Behind the somewhat awkward name of the Bi-City Biennale of Urbanism\Architecture (UABB) in Shenzhen and Hong Kong—now in its sixth and fifth editions, respectively—lies a correspondingly awkward reality. The event is ostensibly a cross-border collaboration between the two adjacent metropolises, whose urban and economic synergies within China's Pearl River Delta region have been the subject of endless scrutiny and speculation. However, one of the most noticeable, recurring traits of this dual biennale has been how little the two sides actually interact. It’s a disconnect that can draw the region’s convoluted dynamics into sharper relief.
And so it was at this year’s edition, which runs until February 28. The Hong Kong side, dwarfed by its larger and better-funded mainland counterpart, curated by a team led by Christine Hawley, nevertheless manages to assemble an array of tantalizing eye candy in the city's Kowloon Park. There’s Very MK's urban farm, Kacey Wong's mobile mojito bar, and a schedule of public workshops "to bring in the emphasis on local community that we wanted," says Sarah Lee, one of the curators. But anticipating the Hong Kong of 35 years from now, Visions 2050—Lifestyle and the City, as the exhibition is themed, stands out mostly for the aquapolises and geodesic domes, “smart nodes,” and plug-in pods that present a polished, if somewhat retro-futuristic, prospect for the city.
However, all that technocratic optimism feels somehow out-of-place in a city plagued by so many problems: political dysfunction, growing insularism, a skittish economy and, especially, an increasingly tense relationship with mainland China that erupted during the Umbrella Movement protests that shut down large swathes of Hong Kong in late 2014. At a time when many Hong Kongers sense creeping self-censorship, Visions 2050, with its mostly Hong Kong-specific projects by local architects, errs on the side of politeness. And so there’s an odd symmetry in the fact that it’s over the mainland Chinese border, in Shenzhen—that booming hothouse of start-ups, drone-makers, and maker labs whose economy is expected to surpass Hong Kong’s—that the biennale takes on a more international, urgent and, occasionally, subversive tone.
Call it what you will: informal, co-designed, social-practice, inclusive, guerilla, activist or, more broadly, tactical. Lying somewhere between “architecture without architects” and “architecture beyond building,” the Shenzhen side of the biennale ventures expansively into the realm of architecture as social engagement. Entitled Re-Living the City, the exhibition occupies a former flour mill—impressively retrofitted for the event by architect Doreen Liu, a biennale co-curator—with what is essentially a critique of the kinds of top-down practices that are particularly salient (and politically loaded) in places like, well, China.

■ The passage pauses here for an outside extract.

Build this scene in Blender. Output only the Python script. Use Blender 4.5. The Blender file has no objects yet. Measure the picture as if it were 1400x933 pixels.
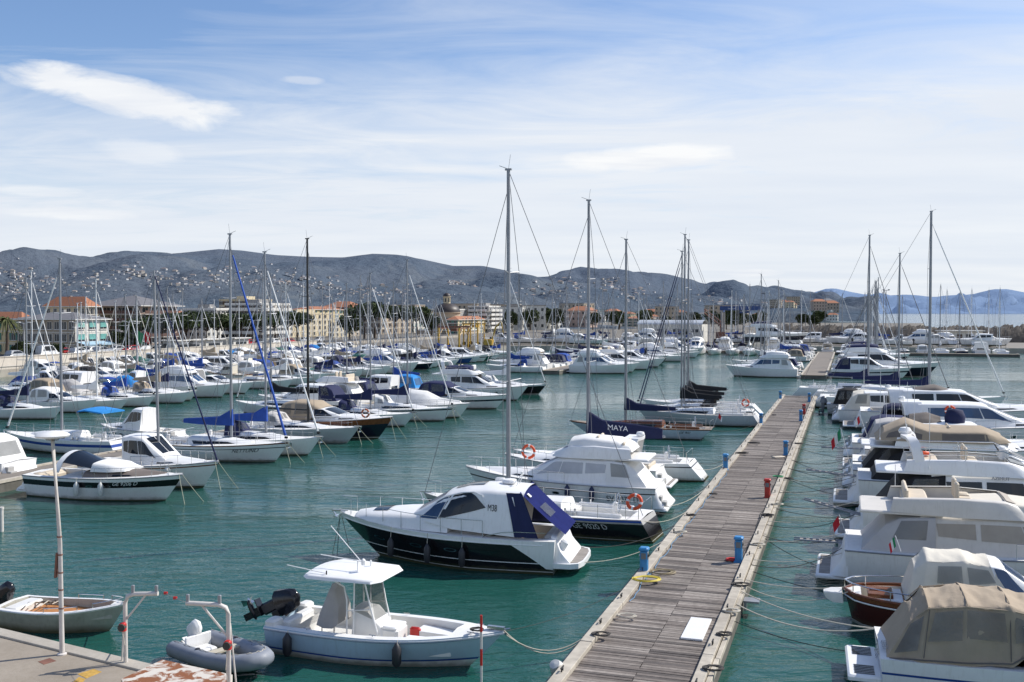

Arguing that “we have enough stuff…we do not need to make or build any more,” lead curator Aaron Betsky and his team have brought together sections ranging from Betsky’s own “Collage City,” with its salvage-chic, found-object installations (though sadly, the biennale venue itself will likely be torn down for new development, despite its renovation) to a plethora of build-your-own-city, grassroots, and speculative projects, alongside the requisite nods to maker culture, by both Chinese and non-Chinese participants.
Proposing micro-interventions and encouraging children to imagine their ideal city is hardly threatening stuff. But despite being a Chinese government initiative, the biennale boldly pushes its bottom-up ethos into the territory of resistance and activism. Examples include Manuel Herz’s study of a refugee camp turned self-declared, independent state in Algeria, which won the biennale’s top prize (disclosure: I was on the jury), Santiago Cirugeda’s barely-legal guerilla architecture in Seville, and “Occupy Beigang,” the story of a homeless migrant who claimed an unused plot of land for himself in a provincial Chinese city.
Hong Kong’s Occupy-style Umbrella Movement also makes a notable appearance—in Shenzhen. Rotterdam-based Crimson Architectural Historians included it in a sprawling illustration it presented of protest movements around the world. That the censors disapproved was easily predictable. Yet in a remarkable, if perverse, display of transparency, the overall work remained on view; the offending section is simply covered in white fabric.